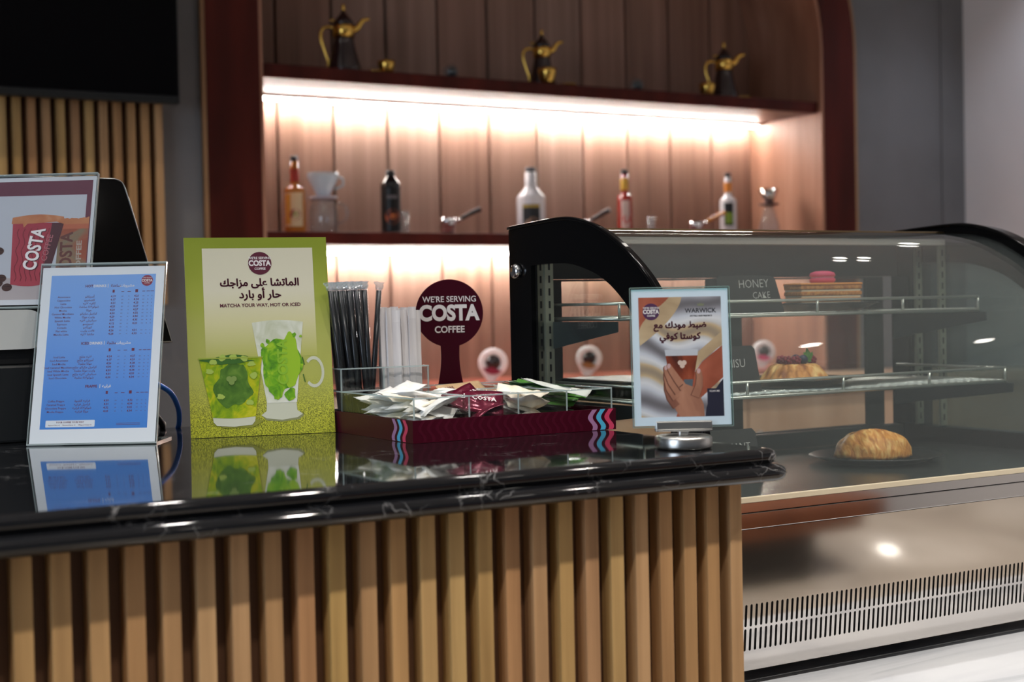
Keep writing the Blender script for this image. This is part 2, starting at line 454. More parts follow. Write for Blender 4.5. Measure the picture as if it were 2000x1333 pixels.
# ------------------------------------------------------------------ counter
def stone():
    m = mat('black_marble', rough=.045, spec=.6); b = m.node_tree.nodes['Principled BSDF']
    v = coords(m)
    w = nd(m, 'ShaderNodeTexNoise'); w.inputs['Scale'].default_value = 9; w.inputs['Detail'].default_value = 5
    lk(m, v, w.inputs['Vector'])
    ad = nd(m, 'ShaderNodeMix', data_type='RGBA', blend_type='LINEAR_LIGHT'); ad.inputs[0].default_value = .09
    lk(m, v, ad.inputs[6]); lk(m, w.outputs[1], ad.inputs[7])
    vo = nd(m, 'ShaderNodeTexVoronoi', feature='DISTANCE_TO_EDGE'); vo.inputs['Scale'].default_value = 26
    lk(m, ad.outputs[2], vo.inputs['Vector'])
    vein = ramp(m, vo.outputs['Distance'], [(0, (1, 1, 1, 1)), (.02, (.12, .12, .12, 1)), (.05, (0, 0, 0, 1))])
    n2 = nd(m, 'ShaderNodeTexNoise'); n2.inputs['Scale'].default_value = 14; n2.inputs['Detail'].default_value = 2
    lk(m, v, n2.inputs['Vector'])
    msk = ramp(m, n2.outputs[0], [(.53, (0, 0, 0, 1)), (.69, (.75, .75, .75, 1))])
    mu = nd(m, 'ShaderNodeMix', data_type='RGBA', blend_type='MULTIPLY'); mu.inputs[0].default_value = 1
    lk(m, vein, mu.inputs[6]); lk(m, msk, mu.inputs[7])
    mx = nd(m, 'ShaderNodeMix', data_type='RGBA'); mx.inputs[6].default_value = (.006, .0065, .008, 1); mx.inputs[7].default_value = (.30, .30, .31, 1)
    lk(m, mu.outputs[2], mx.inputs[0]); lk(m, mx.outputs[2], b.inputs['Base Color'])
    return m
def countertop():
    prof = [(-.010, 1.05), (-.006, 1.0493), (-.002, 1.047), (.0, 1.043), (.0, 1.038), (-.002, 1.0335), (-.005, 1.0315),
            (-.005, 1.0305), (.004, 1.030), (.009, 1.028), (.0125, 1.024), (.0135, 1.020), (.0125, 1.016), (.009, 1.012), (.004, 1.0102), (-.004, 1.010)]
    mb = MB(); X0, X1, Y0, Y1 = -.35, 1.214, 1.402, 2.31
    vs = []; N = None
    for o, z in prof:
        r = .016+o
        L = rrect(X0-o, X1+o, Y0-o, Y1, max(r, .003), 6)
        N = len(L); vs += [(x, y, z) for x, y in L]
    fs = []
    for k in range(len(prof)-1):
        for i in range(N):
            j = (i+1) % N; fs.append((k*N+i, (k+1)*N+i, (k+1)*N+j, k*N+j))
    st = stone()
    mb.add(vs, fs, st, smooth=True)
    mb.add(vs[:N], [list(range(N))], st)
    mb.add(vs[-N:], [list(range(N))[::-1]], st)
    o = mb.build('countertop')
    tag(o, 'polished black marble countertop with a double rounded edge and white veins', 'countertop')
countertop()
def counter():
    t = thing('slatted_counter', 'service counter fronted with upright tan wooden slats under black marble', 'counter', (.5, 1.43, 0))
    s = MB()
    for i in range(42):
        x = 1.1532-.0362*i
        s.box(x, x+.0188, 1.43, 1.452, .02, 1.0095, slatwood, bev=.0008)
    s.build('slat_front', t)
    MB().box(-.35, 1.172, 1.4525, 1.47, .02, 1.0095, slat_back).build('backing_board', t)
    MB().box(-.34, 1.170, 1.471, 2.28, .0, 1.0095, wood('counter_side_wood', ['#8a5f3c', '#9c6f49', '#ac7d54'], (12, 12, 1.6), .5)).build('carcass', t)
counter()

# ------------------------------------------------------------------ refrigerated cake case on its white table
def white_table():
    m = mat('white_stone_top', rough=.22); b = m.node_tree.nodes['Principled BSDF']
    n = nd(m, 'ShaderNodeTexNoise'); n.inputs['Scale'].default_value = 1.5; n.inputs['Detail'].default_value = 6; n.inputs['Distortion'].default_value = .8
    lk(m, coords(m, (1.2, 9, 1), (0, 0, .05)), n.inputs['Vector'])
    lk(m, ramp(m, n.outputs[0], [(.38, '#bfc3ca'), (.5, '#d3d6dc'), (.7, '#dcdfe4')]), b.inputs['Base Color'])
    t = thing('white_table', 'low white streaked stone table carrying the glass cake case', 'table', (1.8, 1.75, 0))
    MB().box(1.24, 3.2, 1.386, 2.25, .65, .69, m, bev=.003).build('tabletop', t)
    for x in (1.3, 3.1):
        for y in (1.45, 2.15): MB().box(x-.03, x+.03, y-.03, y+.03, 0, .6495, white_paint).build('leg', t)
white_table()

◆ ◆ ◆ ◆

To do
Output the data exactly. Pictures don't belong in the result.

The output
Keep writing the Blender script for this image. This is part 2, starting at line 454. More parts follow. Write for Blender 4.5. Measure the picture as if it were 2000x1333 pixels.
# ------------------------------------------------------------------ counter
def stone():
    m = mat('black_marble', rough=.045, spec=.6); b = m.node_tree.nodes['Principled BSDF']
    v = coords(m)
    w = nd(m, 'ShaderNodeTexNoise'); w.inputs['Scale'].default_value = 9; w.inputs['Detail'].default_value = 5
    lk(m, v, w.inputs['Vector'])
    ad = nd(m, 'ShaderNodeMix', data_type='RGBA', blend_type='LINEAR_LIGHT'); ad.inputs[0].default_value = .09
    lk(m, v, ad.inputs[6]); lk(m, w.outputs[1], ad.inputs[7])
    vo = nd(m, 'ShaderNodeTexVoronoi', feature='DISTANCE_TO_EDGE'); vo.inputs['Scale'].default_value = 26
    lk(m, ad.outputs[2], vo.inputs['Vector'])
    vein = ramp(m, vo.outputs['Distance'], [(0, (1, 1, 1, 1)), (.02, (.12, .12, .12, 1)), (.05, (0, 0, 0, 1))])
    n2 = nd(m, 'ShaderNodeTexNoise'); n2.inputs['Scale'].default_value = 14; n2.inputs['Detail'].default_value = 2
    lk(m, v, n2.inputs['Vector'])
    msk = ramp(m, n2.outputs[0], [(.53, (0, 0, 0, 1)), (.69, (.75, .75, .75, 1))])
    mu = nd(m, 'ShaderNodeMix', data_type='RGBA', blend_type='MULTIPLY'); mu.inputs[0].default_value = 1
    lk(m, vein, mu.inputs[6]); lk(m, msk, mu.inputs[7])
    mx = nd(m, 'ShaderNodeMix', data_type='RGBA'); mx.inputs[6].default_value = (.006, .0065, .008, 1); mx.inputs[7].default_value = (.30, .30, .31, 1)
    lk(m, mu.outputs[2], mx.inputs[0]); lk(m, mx.outputs[2], b.inputs['Base Color'])
    return m
def countertop():
    prof = [(-.010, 1.05), (-.006, 1.0493), (-.002, 1.047), (.0, 1.043), (.0, 1.038), (-.002, 1.0335), (-.005, 1.0315),
            (-.005, 1.0305), (.004, 1.030), (.009, 1.028), (.0125, 1.024), (.0135, 1.020), (.0125, 1.016), (.009, 1.012), (.004, 1.0102), (-.004, 1.010)]
    mb = MB(); X0, X1, Y0, Y1 = -.35, 1.214, 1.402, 2.31
    vs = []; N = None
    for o, z in prof:
        r = .016+o
        L = rrect(X0-o, X1+o, Y0-o, Y1, max(r, .003), 6)
        N = len(L); vs += [(x, y, z) for x, y in L]
    fs = []
    for k in range(len(prof)-1):
        for i in range(N):
            j = (i+1) % N; fs.append((k*N+i, (k+1)*N+i, (k+1)*N+j, k*N+j))
    st = stone()
    mb.add(vs, fs, st, smooth=True)
    mb.add(vs[:N], [list(range(N))], st)
    mb.add(vs[-N:], [list(range(N))[::-1]], st)
    o = mb.build('countertop')
    tag(o, 'polished black marble countertop with a double rounded edge and white veins', 'countertop')
countertop()
def counter():
    t = thing('slatted_counter', 'service counter fronted with upright tan wooden slats under black marble', 'counter', (.5, 1.43, 0))
    s = MB()
    for i in range(42):
        x = 1.1532-.0362*i
        s.box(x, x+.0188, 1.43, 1.452, .02, 1.0095, slatwood, bev=.0008)
    s.build('slat_front', t)
    MB().box(-.35, 1.172, 1.4525, 1.47, .02, 1.0095, slat_back).build('backing_board', t)
    MB().box(-.34, 1.170, 1.471, 2.28, .0, 1.0095, wood('counter_side_wood', ['#8a5f3c', '#9c6f49', '#ac7d54'], (12, 12, 1.6), .5)).build('carcass', t)
counter()

# ------------------------------------------------------------------ refrigerated cake case on its white table
def white_table():
    m = mat('white_stone_top', rough=.22); b = m.node_tree.nodes['Principled BSDF']
    n = nd(m, 'ShaderNodeTexNoise'); n.inputs['Scale'].default_value = 1.5; n.inputs['Detail'].default_value = 6; n.inputs['Distortion'].default_value = .8
    lk(m, coords(m, (1.2, 9, 1), (0, 0, .05)), n.inputs['Vector'])
    lk(m, ramp(m, n.outputs[0], [(.38, '#bfc3ca'), (.5, '#d3d6dc'), (.7, '#dcdfe4')]), b.inputs['Base Color'])
    t = thing('white_table', 'low white streaked stone table carrying the glass cake case', 'table', (1.8, 1.75, 0))
    MB().box(1.24, 3.2, 1.386, 2.25, .65, .69, m, bev=.003).build('tabletop', t)
    for x in (1.3, 3.1):
        for y in (1.45, 2.15): MB().box(x-.03, x+.03, y-.03, y+.03, 0, .6495, white_paint).build('leg', t)
white_table()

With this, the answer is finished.